Around this time, there was a security announcement on the overhead PA system–you, know, the one where they tell you not to leave your luggage unattended at any time because it’s a violation of federal security regulations. “If you see any unattended baggage, report it immediately to the nearest security personnel.”

Oh, geez. What if the man and his daughter weren’t con artists; what if they were terrorists, and there was a bomb inside the pink backpack? For several minutes, I pondered the ramifications of this story idea/paranoid fantasy (the line there is really blurry sometimes). The guy had been gone a really long time–more than half an hour by then. At what point was it reasonable for me to go tell someone about the bags without sounding like a crazed conspiracy theorist?

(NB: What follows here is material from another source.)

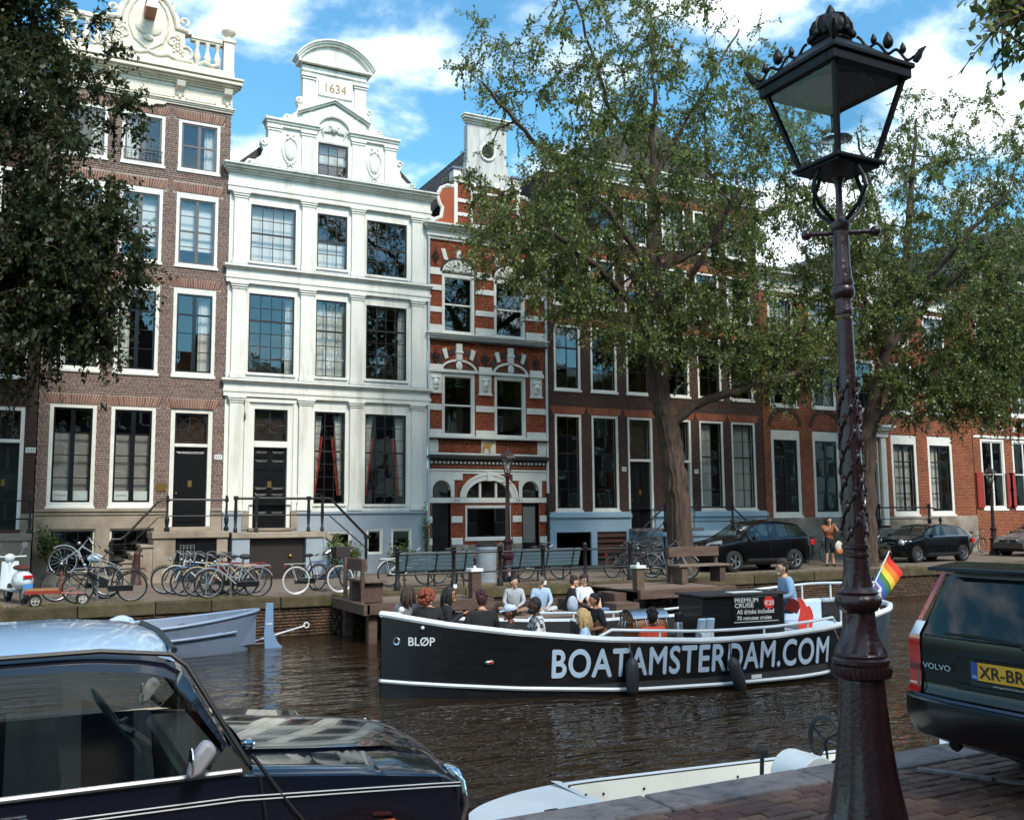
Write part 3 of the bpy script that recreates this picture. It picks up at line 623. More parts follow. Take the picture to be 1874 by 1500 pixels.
H.part('corner_post', M_cream, [(5.32, 5.66, -.28, .12, 16.35, 17.35), (5.28, 5.7, -.32, .16, 17.35, 17.48)], .015)
b = MB(); b.lathe([(.1, 17.48), (.12, 17.55), (.08, 17.62), (.2, 17.72), (.23, 17.8), (.18, 17.88), (.05, 17.92)], 14, (5.49, yb+.03, 0), wob=lambda r, z, t: r*(1+.07*cos(7*t))); H.mesh('urn_finial', b, M_cream, True)
poly = [(1.55, 16.35), (4.45, 16.35), (4.3, 16.7), (4.12, 17.0), (4.1, 17.35), (4.3, 17.4), (4.32, 17.55), (3.98, 17.6), (3.9, 17.9), (3.7, 18.3), (3.35, 18.62), (3.0, 18.75), (2.65, 18.62), (2.3, 18.3), (2.1, 17.9), (2.02, 17.6), (1.68, 17.55), (1.7, 17.4), (1.9, 17.35), (1.88, 17.0), (1.7, 16.7)]
b = MB(); b.prism(poly, YF-.2, YF+.1); H.mesh('cartouche_field', b, M_cream, bevel=.015)
b = MB(); y_ = YF-.22
def ctube(b, P, r, y): b.tube([(u, y, v) for u, v in P], r, 6)
for sg in (1, -1):
    fx = lambda P: [(3.0+sg*(u-3.0), v) for u, v in P]
    ctube(b, fx([(3.0, 18.62), (3.35, 18.5), (3.62, 18.2), (3.78, 17.85), (3.84, 17.5), (4.2, 17.45)]), .07, y_); ctube(b, fx([(3.0, 18.4), (3.3, 18.28), (3.5, 18.02), (3.6, 17.7), (3.58, 17.3), (3.42, 16.9), (3.05, 16.62)]), .035, y_)
    ctube(b, fx(scroll_pts(4.1, 16.75, .32, .06, -2.2, 4.0)), .045, y_); ctube(b, fx([(4.35, 16.45), (3.9, 16.42), (3.6, 16.55), (3.3, 16.45), (3.0, 16.55)]), .05, y_); ctube(b, fx(scroll_pts(3.75, 17.0, .2, .04, 1.0, 6.8)), .035, y_)
    ctube(b, fx([(4.55, 16.4), (4.7, 16.5), (4.95, 16.42), (5.2, 16.5)]), .06, y_-.05); ctube(b, fx(scroll_pts(3.3, 18.45, .14, .03, 3.0, 9)), .04, y_); ctube(b, fx(scroll_pts(4.05, 17.75, .16, .03, -1.0, 5)), .05, y_)
    for k in range(5):
        for j in range(3): b.ell((3.0+sg*(.78+.1*j), y_, 16.72+.12*k+.06*(j % 2)), .05, .035, .06, 8, 4)
    for k in range(6): b.ell((3.0+sg*(1.0+.05*sin(k)), y_, 16.5+.13*k), .045, .05, .06, 7, 4)
    for k in range(4): b.ell((3.0+sg*(.45+.1*k), y_, 18.5-.12*k*k*.4), .06, .06, .05, 7, 4)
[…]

What finally made me decide that I’d had enough of bagsitting duty was not my fear that the guy was a con man or a terrorist, but rather my irritation that he was messing with my bathroom schedule. I make fun of Ray’s travel rituals all the time, but the truth is that I have mine, too. One of them is that I always use the restroom as soon before boarding the plane as possible so that I don’t have to go during the flight. The digital display behind the check-in counter was telling me that there were five minutes to go before boarding started, and it was time for me to hit the restroom, guy or no guy.

Before I had to take any drastic action, though, the guy and his daughter came back (with a pizza box, so I guess they really had gotten dinner and weren’t international criminals). Relieved, I gathered up my stuff and made it to the restroom and back right as my boarding group got called.

You want to know the worst part? After all that, the jerk didn’t even say thank you.